TASK BRIEF: Out of the lines below, please list those that hold the string "scene".

####################

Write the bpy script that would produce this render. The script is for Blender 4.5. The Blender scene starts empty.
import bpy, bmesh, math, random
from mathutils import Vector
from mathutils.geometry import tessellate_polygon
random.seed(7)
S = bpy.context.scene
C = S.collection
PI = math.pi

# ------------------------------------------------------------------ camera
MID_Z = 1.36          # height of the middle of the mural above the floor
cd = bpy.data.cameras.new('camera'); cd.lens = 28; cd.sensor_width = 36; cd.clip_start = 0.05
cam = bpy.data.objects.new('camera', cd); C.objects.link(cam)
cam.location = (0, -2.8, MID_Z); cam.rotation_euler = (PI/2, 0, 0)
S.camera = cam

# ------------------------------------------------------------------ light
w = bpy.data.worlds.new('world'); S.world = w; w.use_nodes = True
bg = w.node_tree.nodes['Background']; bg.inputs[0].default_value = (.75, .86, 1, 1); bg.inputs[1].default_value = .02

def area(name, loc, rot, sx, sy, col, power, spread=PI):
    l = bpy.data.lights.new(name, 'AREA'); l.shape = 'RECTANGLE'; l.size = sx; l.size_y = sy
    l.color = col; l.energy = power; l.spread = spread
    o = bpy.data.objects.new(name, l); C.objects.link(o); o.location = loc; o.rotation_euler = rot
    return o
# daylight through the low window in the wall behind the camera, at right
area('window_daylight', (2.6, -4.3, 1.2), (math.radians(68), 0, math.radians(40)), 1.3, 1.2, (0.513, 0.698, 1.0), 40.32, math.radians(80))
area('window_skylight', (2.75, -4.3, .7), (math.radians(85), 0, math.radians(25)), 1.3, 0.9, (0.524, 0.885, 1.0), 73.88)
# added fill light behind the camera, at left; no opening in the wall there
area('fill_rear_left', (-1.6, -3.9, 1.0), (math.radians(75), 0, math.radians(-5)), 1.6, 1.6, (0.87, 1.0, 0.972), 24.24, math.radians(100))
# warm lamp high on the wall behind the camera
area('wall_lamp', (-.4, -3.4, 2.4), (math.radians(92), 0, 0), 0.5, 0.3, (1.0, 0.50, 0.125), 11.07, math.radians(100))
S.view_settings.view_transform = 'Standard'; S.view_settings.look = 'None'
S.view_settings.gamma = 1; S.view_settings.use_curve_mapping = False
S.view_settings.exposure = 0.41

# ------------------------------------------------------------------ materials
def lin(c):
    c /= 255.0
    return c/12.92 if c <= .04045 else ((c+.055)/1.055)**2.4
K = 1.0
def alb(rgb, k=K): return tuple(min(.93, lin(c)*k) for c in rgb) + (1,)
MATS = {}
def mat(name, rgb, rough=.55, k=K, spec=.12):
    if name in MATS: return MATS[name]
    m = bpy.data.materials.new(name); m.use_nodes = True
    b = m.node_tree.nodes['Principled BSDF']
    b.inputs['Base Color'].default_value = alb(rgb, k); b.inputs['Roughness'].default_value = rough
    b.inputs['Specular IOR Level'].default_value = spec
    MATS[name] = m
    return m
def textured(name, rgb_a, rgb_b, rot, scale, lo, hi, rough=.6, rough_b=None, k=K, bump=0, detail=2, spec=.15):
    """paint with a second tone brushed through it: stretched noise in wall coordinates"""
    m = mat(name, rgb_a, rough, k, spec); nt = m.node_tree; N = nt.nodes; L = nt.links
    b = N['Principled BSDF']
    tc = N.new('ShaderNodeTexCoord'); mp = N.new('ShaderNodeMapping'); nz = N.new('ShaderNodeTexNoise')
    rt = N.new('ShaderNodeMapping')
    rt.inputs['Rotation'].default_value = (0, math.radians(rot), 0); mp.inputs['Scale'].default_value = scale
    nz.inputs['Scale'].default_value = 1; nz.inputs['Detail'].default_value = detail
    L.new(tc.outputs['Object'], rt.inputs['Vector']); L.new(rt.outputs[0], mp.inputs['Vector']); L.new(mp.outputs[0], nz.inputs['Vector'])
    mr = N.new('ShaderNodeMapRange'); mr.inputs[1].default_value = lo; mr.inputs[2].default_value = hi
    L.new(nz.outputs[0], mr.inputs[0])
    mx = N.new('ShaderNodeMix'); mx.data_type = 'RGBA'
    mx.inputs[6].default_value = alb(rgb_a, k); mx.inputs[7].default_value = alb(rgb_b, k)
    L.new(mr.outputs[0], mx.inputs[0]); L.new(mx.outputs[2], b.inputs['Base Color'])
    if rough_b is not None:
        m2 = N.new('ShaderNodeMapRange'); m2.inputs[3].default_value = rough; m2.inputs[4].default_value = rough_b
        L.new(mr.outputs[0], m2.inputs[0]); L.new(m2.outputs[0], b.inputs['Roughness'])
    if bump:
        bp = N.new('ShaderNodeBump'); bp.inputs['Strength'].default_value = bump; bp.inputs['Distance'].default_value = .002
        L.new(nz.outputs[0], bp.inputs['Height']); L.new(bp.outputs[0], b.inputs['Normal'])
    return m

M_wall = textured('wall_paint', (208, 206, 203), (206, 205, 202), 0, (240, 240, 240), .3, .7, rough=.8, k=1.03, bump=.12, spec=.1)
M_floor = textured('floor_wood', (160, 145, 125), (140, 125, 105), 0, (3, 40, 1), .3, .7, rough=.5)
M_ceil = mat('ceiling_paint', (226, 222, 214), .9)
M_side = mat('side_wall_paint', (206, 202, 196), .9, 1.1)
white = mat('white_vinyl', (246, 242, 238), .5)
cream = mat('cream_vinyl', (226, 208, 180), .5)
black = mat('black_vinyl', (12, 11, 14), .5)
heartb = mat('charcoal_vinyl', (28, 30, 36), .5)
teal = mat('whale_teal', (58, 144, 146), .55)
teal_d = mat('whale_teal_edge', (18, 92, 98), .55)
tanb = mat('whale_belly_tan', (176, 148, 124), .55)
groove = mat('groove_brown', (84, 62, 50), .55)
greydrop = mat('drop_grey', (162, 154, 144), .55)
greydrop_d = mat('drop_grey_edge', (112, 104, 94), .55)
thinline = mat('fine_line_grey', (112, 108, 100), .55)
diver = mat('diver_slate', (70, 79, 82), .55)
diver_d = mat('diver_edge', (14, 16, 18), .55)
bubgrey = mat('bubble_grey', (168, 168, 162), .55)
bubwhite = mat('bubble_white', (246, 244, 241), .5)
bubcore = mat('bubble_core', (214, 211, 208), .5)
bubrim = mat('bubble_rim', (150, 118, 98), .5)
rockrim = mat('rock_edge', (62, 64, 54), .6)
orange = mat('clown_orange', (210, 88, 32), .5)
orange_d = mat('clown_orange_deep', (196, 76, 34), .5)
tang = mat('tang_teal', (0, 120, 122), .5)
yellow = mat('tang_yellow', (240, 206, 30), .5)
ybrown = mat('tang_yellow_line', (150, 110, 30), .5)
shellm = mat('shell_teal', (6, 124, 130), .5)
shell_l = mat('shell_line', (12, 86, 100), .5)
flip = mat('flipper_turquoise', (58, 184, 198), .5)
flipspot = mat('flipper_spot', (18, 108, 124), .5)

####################

FULL SOLUTION:
Write the bpy script that would produce this render. The script is for Blender 4.5. The Blender scene starts empty.
S = bpy.context.scene